● REQUEST:
Repeat exactly the lines from the one containing "mb.poly([(-.4, -.5, fe - .25), (-.4, -.5, fe" through the one containing "mb.add([(xx, -.5, fe", both lines included, please, without any other lines.

● RECORDED INFORMATION:
········
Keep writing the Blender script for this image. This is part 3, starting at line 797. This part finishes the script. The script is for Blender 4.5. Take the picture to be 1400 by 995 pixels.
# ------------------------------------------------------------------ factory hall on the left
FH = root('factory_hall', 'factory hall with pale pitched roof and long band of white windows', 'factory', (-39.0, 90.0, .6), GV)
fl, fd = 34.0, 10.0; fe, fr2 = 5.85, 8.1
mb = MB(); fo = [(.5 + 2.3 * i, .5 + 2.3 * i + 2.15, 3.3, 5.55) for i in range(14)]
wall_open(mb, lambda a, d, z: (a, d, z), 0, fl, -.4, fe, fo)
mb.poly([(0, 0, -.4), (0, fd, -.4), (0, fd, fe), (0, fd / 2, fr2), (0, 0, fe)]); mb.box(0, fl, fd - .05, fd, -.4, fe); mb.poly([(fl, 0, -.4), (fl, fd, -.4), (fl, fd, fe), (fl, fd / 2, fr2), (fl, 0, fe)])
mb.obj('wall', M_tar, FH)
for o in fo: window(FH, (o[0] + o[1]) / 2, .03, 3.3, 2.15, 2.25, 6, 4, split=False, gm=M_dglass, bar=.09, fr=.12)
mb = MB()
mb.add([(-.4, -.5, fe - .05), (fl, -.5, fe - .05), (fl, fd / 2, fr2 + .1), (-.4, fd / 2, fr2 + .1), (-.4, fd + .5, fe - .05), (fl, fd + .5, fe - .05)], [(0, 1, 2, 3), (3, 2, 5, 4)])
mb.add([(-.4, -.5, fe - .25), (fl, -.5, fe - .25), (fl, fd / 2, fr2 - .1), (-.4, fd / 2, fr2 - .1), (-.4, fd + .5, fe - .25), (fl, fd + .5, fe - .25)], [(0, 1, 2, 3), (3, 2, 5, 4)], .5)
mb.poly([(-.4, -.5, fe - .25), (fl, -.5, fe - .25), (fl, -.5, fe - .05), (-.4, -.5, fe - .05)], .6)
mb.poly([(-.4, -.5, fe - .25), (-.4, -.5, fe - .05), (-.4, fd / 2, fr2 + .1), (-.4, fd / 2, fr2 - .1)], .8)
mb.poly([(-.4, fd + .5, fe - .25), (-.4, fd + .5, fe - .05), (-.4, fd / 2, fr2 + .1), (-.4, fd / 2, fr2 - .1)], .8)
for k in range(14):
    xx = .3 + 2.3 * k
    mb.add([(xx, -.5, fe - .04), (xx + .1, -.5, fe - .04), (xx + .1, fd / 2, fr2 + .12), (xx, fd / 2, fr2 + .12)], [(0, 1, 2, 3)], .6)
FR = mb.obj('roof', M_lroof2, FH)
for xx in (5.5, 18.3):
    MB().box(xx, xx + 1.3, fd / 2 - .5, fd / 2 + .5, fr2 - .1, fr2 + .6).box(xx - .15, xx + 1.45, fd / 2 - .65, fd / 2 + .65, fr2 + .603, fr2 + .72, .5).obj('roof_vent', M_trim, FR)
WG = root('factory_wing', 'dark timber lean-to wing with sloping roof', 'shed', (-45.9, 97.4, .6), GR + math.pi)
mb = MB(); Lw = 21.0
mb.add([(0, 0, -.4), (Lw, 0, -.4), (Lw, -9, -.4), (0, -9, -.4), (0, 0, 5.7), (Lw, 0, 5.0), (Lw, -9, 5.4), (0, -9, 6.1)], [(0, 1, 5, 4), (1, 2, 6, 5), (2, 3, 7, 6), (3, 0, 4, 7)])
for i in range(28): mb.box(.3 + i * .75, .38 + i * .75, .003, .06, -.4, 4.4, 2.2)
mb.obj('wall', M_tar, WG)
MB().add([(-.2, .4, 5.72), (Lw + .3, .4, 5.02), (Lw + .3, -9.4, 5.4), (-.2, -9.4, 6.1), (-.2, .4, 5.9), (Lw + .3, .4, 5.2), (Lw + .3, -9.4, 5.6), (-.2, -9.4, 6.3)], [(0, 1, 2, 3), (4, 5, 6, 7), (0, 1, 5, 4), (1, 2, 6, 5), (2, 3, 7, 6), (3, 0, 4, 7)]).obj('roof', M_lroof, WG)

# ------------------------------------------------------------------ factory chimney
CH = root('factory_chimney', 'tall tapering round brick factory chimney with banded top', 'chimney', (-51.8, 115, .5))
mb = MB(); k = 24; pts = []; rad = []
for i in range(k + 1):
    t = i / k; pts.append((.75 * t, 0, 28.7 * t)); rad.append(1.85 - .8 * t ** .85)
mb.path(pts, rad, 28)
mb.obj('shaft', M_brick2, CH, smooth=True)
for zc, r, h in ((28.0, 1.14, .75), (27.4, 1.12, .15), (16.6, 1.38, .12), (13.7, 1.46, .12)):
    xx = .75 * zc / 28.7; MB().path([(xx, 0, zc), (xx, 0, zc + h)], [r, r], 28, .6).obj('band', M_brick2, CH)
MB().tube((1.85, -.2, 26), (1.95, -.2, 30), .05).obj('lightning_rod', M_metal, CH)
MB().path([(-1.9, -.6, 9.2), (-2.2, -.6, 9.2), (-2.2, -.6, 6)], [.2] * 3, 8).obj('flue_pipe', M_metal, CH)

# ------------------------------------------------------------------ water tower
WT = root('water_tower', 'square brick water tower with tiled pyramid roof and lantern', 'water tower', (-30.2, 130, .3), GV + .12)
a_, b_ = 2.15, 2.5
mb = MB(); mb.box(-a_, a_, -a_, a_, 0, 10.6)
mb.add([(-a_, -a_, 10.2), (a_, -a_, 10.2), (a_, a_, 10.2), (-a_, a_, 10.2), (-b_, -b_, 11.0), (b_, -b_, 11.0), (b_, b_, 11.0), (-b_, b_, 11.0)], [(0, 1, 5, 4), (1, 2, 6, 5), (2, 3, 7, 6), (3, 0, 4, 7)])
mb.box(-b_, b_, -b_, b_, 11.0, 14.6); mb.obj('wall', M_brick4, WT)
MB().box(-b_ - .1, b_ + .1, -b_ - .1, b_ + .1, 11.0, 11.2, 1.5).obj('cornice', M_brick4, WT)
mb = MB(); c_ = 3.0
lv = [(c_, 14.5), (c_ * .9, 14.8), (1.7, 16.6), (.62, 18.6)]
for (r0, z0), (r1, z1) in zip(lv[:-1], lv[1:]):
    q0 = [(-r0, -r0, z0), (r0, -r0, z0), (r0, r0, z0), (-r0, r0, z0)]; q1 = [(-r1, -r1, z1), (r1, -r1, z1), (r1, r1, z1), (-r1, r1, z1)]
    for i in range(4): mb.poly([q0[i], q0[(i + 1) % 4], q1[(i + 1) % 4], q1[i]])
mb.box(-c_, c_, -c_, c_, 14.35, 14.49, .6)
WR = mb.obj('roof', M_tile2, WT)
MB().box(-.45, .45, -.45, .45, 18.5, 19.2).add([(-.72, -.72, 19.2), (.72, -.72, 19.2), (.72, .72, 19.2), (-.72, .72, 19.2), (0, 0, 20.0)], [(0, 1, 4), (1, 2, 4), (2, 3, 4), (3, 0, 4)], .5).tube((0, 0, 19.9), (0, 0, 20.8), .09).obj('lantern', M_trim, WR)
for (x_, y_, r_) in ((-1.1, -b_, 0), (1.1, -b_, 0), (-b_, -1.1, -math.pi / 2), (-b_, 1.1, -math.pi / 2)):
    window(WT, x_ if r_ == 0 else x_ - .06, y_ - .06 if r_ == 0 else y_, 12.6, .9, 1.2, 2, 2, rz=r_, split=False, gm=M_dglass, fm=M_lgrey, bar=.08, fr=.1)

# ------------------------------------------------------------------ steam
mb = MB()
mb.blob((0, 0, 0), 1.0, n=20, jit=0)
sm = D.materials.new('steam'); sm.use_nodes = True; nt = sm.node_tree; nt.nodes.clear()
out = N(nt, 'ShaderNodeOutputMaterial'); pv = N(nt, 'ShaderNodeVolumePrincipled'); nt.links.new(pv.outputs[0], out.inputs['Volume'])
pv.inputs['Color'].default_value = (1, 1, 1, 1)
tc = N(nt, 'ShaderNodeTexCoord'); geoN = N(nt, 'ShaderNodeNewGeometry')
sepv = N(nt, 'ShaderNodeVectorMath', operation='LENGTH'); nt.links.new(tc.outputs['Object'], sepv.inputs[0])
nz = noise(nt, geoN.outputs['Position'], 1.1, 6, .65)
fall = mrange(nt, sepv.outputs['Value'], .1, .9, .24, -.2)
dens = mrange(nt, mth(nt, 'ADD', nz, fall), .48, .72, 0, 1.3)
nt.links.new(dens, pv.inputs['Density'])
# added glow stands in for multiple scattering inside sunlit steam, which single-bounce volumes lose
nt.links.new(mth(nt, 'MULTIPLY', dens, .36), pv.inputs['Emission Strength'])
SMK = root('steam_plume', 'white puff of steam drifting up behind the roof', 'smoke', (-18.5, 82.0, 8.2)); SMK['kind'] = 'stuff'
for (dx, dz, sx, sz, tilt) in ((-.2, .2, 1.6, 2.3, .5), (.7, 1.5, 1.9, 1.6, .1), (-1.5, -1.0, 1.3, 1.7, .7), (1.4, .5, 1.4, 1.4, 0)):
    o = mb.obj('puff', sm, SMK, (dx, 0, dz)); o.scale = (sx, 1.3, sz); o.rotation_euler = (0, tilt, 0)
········
● COMPLETED EXERCISE:
mb.poly([(-.4, -.5, fe - .25), (-.4, -.5, fe - .05), (-.4, fd / 2, fr2 + .1), (-.4, fd / 2, fr2 - .1)], .8)
mb.poly([(-.4, fd + .5, fe - .25), (-.4, fd + .5, fe - .05), (-.4, fd / 2, fr2 + .1), (-.4, fd / 2, fr2 - .1)], .8)
for k in range(14):
    xx = .3 + 2.3 * k
    mb.add([(xx, -.5, fe - .04), (xx + .1, -.5, fe - .04), (xx + .1, fd / 2, fr2 + .12), (xx, fd / 2, fr2 + .12)], [(0, 1, 2, 3)], .6)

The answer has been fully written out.